The model deploys the volume of fluid method and accounts for (1) uncertain transport processes in the catalyst layer, (2) numerically challenging two-phase at capillary numbers as low as 2.1 · 10^-7 and (3) bubble detachments in channels. The model is validated with respect to flow patterns in microfluidic experiments as well as to pressure drops and bubble velocities within minichannels (30% and 20% match regarding the latter two). The model is numerically stable at operando conditions with at least 0.5 A/cm² current density in a stochastically reproduced porous transport layer. Uncertain catalyst-side solute transport and nucleations are implicitely accounted for, yet their spatial variations are found to negligibly affect the conditions inside the porous transport layer.  Operando gas saturation measurements are locally matched within a 20% margin and are qualitatively matched across the entire porous transport layer.

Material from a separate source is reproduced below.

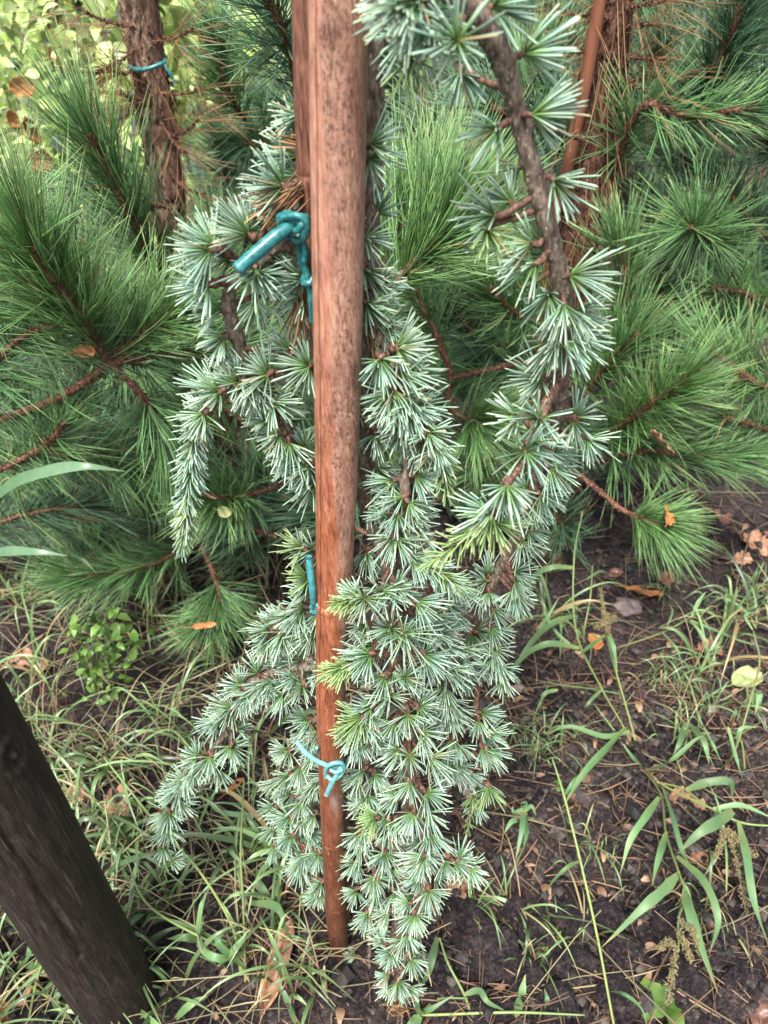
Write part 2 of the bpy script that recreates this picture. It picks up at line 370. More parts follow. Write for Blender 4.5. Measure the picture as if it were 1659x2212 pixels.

The simulated bubble detachment in flow field channels occur at pore throats that agree with porosimetry and microfluidic experiments. The gaseous phase pressure fluctuates greatly according to the detachment throat size and the bubble diameter immediately before detachment. The model allows the prediction of nucleation and detachment sites and can be further utilized to optimize porous transport layers as well as to predict boundary conditions when modeling catalyst layers and flow fields.